Apr 072017
 

Confusion but food for thought in Charities Report

“Confusion over figures and sectors should not obscure some useful insights contained in the recently-released JBWere report The New Zealand Cause Report: Shape of the Charity Sector”, says Social Equity and Wellbeing Network (SEWN) Kaituiora, Sharon Torstonson.

Generally, commentary in the report is careful to differentiate between the entire not-for-profit sector and its smaller subset of charities, but in some places it conflates the two, in other places it’s not clear which is being discussed, and a comparative table contains a mixture of data that creates a misleading picture.

“While the table says that the data is for the whole not-for-profit sector, it’s obvious that some of the figures relate only to the much smaller charity sub-sector”, says Sharon Torstonson.
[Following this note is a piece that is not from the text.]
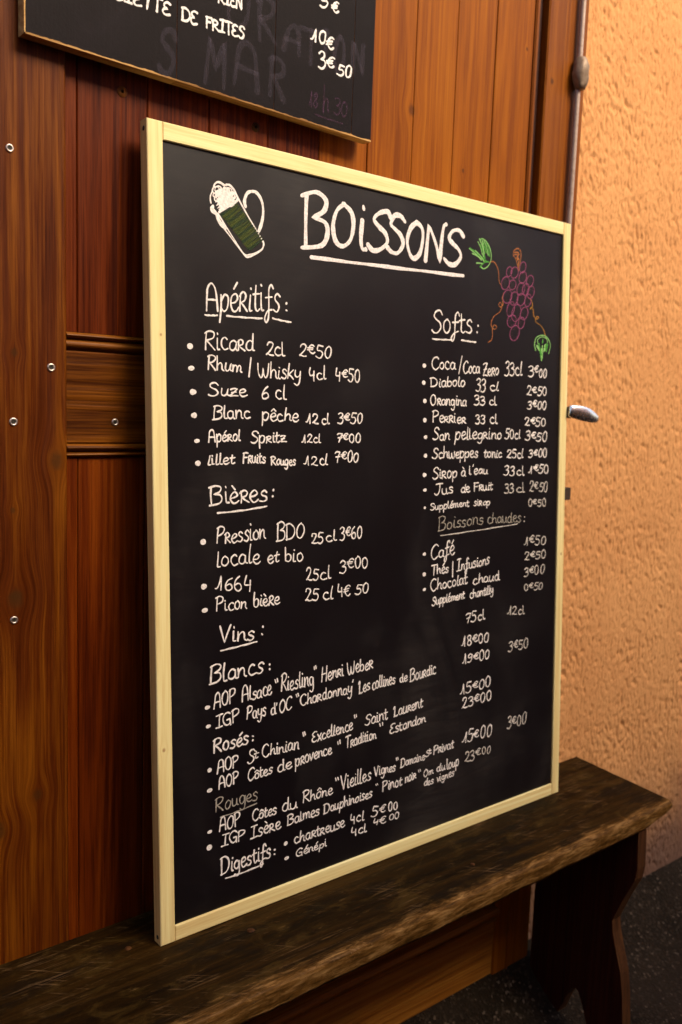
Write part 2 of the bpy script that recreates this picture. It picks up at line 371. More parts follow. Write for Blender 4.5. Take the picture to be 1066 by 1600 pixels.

“The table says that there are 27,380 not-for-profit organisations in New Zealand.  In fact there are over 114,000.  The smaller figure quoted is the number of registered charities in New Zealand.  Figures for the workforce, the shape of the sector, and the income and expenditure all appear to be about the whole sector, while the $40 billion assets quoted are just for the charity sub-sector.  It’s like having a mixture of apples and pears, but calling them all apples.  Because of the differences between the two groups, the figures for one can’t be extrapolated to the other.”

After reviewing trends relating to income, expenditure and assets in both the wider sector and in the charity sector, the report makes a number of predictions for the sector.  One that has made the headlines is the potential for mergers and acquisitions.
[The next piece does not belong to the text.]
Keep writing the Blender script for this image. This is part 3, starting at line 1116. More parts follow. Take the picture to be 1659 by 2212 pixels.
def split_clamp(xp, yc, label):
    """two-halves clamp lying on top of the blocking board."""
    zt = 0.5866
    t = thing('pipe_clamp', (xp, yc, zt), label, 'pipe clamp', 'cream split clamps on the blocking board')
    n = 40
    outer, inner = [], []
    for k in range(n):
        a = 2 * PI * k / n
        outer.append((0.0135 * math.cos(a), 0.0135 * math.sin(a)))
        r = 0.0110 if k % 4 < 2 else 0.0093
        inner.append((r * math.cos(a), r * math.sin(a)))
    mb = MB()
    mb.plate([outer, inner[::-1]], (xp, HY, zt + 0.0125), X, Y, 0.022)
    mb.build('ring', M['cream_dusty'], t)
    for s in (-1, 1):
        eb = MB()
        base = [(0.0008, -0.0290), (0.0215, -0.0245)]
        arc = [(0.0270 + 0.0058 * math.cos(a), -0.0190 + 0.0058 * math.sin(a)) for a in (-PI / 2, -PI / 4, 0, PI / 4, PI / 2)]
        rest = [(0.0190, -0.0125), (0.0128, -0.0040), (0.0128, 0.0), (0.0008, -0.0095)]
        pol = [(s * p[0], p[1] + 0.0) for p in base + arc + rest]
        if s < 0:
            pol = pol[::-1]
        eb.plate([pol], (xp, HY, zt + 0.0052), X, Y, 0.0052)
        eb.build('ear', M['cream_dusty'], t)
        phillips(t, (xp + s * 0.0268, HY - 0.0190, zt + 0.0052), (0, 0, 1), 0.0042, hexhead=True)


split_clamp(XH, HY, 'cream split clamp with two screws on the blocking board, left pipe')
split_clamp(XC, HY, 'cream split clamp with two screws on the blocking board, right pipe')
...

“Certainly this theme of ‘there’s too many groups’ is one we hear often in the not-for-profit sector” says Sharon Torstonson.  “While there may be opportunities, it’s difficult to look from the outside in and say where this should happen.  For instance, I could point to Russley, Shirley, McLeans Island and Tai Tapu golf clubs, all registered charities, and suggest that they should merge, but as I know very little about golf there may be very good reasons that I don’t understand as to why not.  It’s the same with social service organisations and other fields in the charities sector.”
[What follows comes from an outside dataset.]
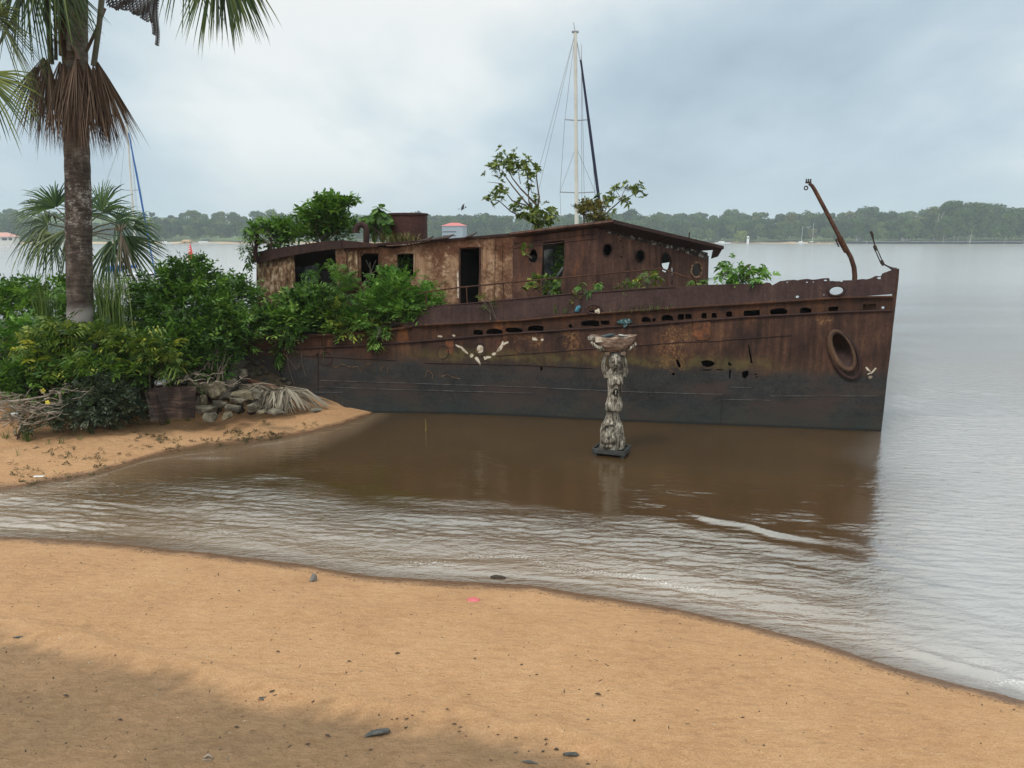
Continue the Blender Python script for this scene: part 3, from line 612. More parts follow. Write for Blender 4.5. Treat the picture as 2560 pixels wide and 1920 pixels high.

Other valuable discussion in the report includes the potential of organisations to self-generate more income, the need for funders to be prepared to fund risk in order to foster innovation, and better availability and use of data.

“In spite of the reservations we have around whether figures and discussion apply to the wider not-for-profit sector or just the charities sector, SEWN really values the insights and analysis that this report contributes”, says Sharon Torstonson.  “We particularly appreciate the way that the report stresses the enormous value of the sector to our society’s wellbeing and applaud JBWere for this recognition.”